Bitcoin transaction fees have always been a topic of substantial debate. A lot of people feel the average Bitcoin fee is far too high for the regular user. There is a certain truth to this statement, although it also depends on which service is being used. A new screenshot shows how a BitPay transaction charged a fee of 16% of the transaction amount. This goes to show something will need to change sooner or later. With the SegWit scaling solution, such fees should be less of an issue moving forward.

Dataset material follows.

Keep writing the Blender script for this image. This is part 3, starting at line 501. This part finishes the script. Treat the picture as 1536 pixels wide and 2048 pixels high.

It is evident a lot of people aren’t too happy about Bitcoin transaction fees. In several cases, users pay a  fee of several dollars to move money on the network. That is not a sustainable business model by any means. Solving this problem has proven be to be difficult, to say the least. With a proper scaling solution, that becomes less of a problem. Or that is how things should work at least, although the reality seems to be quite different. More specifically, a lot of people still complain about these fees right now.

BitPay Transaction Still Invokes High Fees

A recent BitPay transaction illustrates this problem perfectly. The user tried to send $18 worth of Bitcoin over the network. However, he was charged an additional 16% in fees. That is a very large amount, although this may have something to do with the service itself. A 16% fee results in paying over $1 for this particular Bitcoin payment. Not the largest amount ever recorded, but it is still quite significant. Bitcoin is designed to be a cheaper solution, but that is far from the case these days.

Moreover, one has to question how these fees look to the outside world. Using cryptocurrencies for traditional payments makes no sense whatsoever right now. SegWit activation on the Bitcoin network will effectively reduce transaction fees over time. For now, it doesn’t appear to have a big impact just yet. The service providers have to adapt these changes as well. BitPay seemingly prefers to support SegWit2x rather than the traditional SegWit implementation. It is unclear if this will have any impact on fees moving forward.

One could argue Bitcoin Cash is a viable alternative. That is not entirely true either, even though it reduces network costs quite a bit. However, one has to wait for hours in between network blocks every now and then. It isn’t a viable solution in this regard either, unfortunately. It is evident something needs to change in the Bitcoin world sooner rather than later. Not just on the technology side, but also for companies processing these payments. BitPay certainly has some explaining to do in this regard, that much is certain.